Planktic foraminiferal species are generally assigned to higher taxa on the basis of shared morphologic characters and stratigraphic age. These assignments are usually justified on the basis of apparent phyletic relationships. Extant species assigned to the same genera usually exhibit similar trophic and reproductive behavior and are associated with similar watermasses. Paleogeographic and stable isotopic data suggest that coeval fossil species also generally exhibit similar paleoecologic and paleoceanographic associations within well-constrained genera.

Despite shared morphologic characters and stratigraphic and paleoenvironmental associations, many higher taxa of planktic foraminifera are not believed to be monophyletic. Many superspecific taxa are widely accepted as paraphyletic (i.e. Guembelitria, Heterohelix). Such paraphyly has commonly resulted from maintaining a different generic or familial name for descendant species that diverge strongly from their ancestral bauplan. Additionally, some higher taxa appear to be polyphyletic (i.e. Eoglobigerinidae, Globorotalia).

As presently defined, superspecific taxa–commonly paraphyletic–can generally be used to examine relative radiation and extinction rates within and between different planktic foraminiferal adaptive zones. For example, analysis of Paleocene genera demonstrates rapid earliest Paleocene origination and radiation of sea-surface-dwelling and deeper-dwelling biserial and trochospiral genera. This earliest Paleocene radiation is quickly followed by disappearance of these surface-dwelling genera and some deeper-dwelling genera, in turn followed by major radiation within new surface-dwelling trochospiral genera in the mid and Late Paleocene. Such analysis documents the relative diversity and succession of major adaptive groups, regardless of their phylogenetic relationships.

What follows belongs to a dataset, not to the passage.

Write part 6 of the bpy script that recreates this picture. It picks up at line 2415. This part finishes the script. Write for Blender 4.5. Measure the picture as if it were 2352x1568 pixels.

The phyletic status of existing superspecific taxa does not preclude macroevolutionary study of monophyletic groups—or require that presently paraphyletic taxa be subsumed into larger monophyletic taxa. It simply requires that study of monophyletic groups be explicitly based on cladograms or phylogenetic trees. Such studies can address topics of clear macroevolutionary interest, including (i) the relative diversity and longevity of different monophyletic groups and (ii) general patterns of origination and extinction within clades. Additionally, while phylogenetic analysis is not necessary to determine patterns of succession and diversity of within and between adaptive groups, it can amplify our understanding of such patterns. For example, the earliest Paleocene appears to be marked by extremely rapid radiation within two monophyletic groups. The first reaches peak diversity within the earliest Paleocene and dominates earliest Paleocene planktic foraminiferal assemblages, but decreases radically in diversity and abundance within the Early Paleocene. The second continues to diversify throughout the Paleocene and dominates mid and Late Paleocene faunas. Consideration of phylogenetic and paleoecologic relationships within and between both monophyletic groups clearly reveals convergent evolution of deep and surface-dwelling morphotypes, and of biserial and trochospiral forms.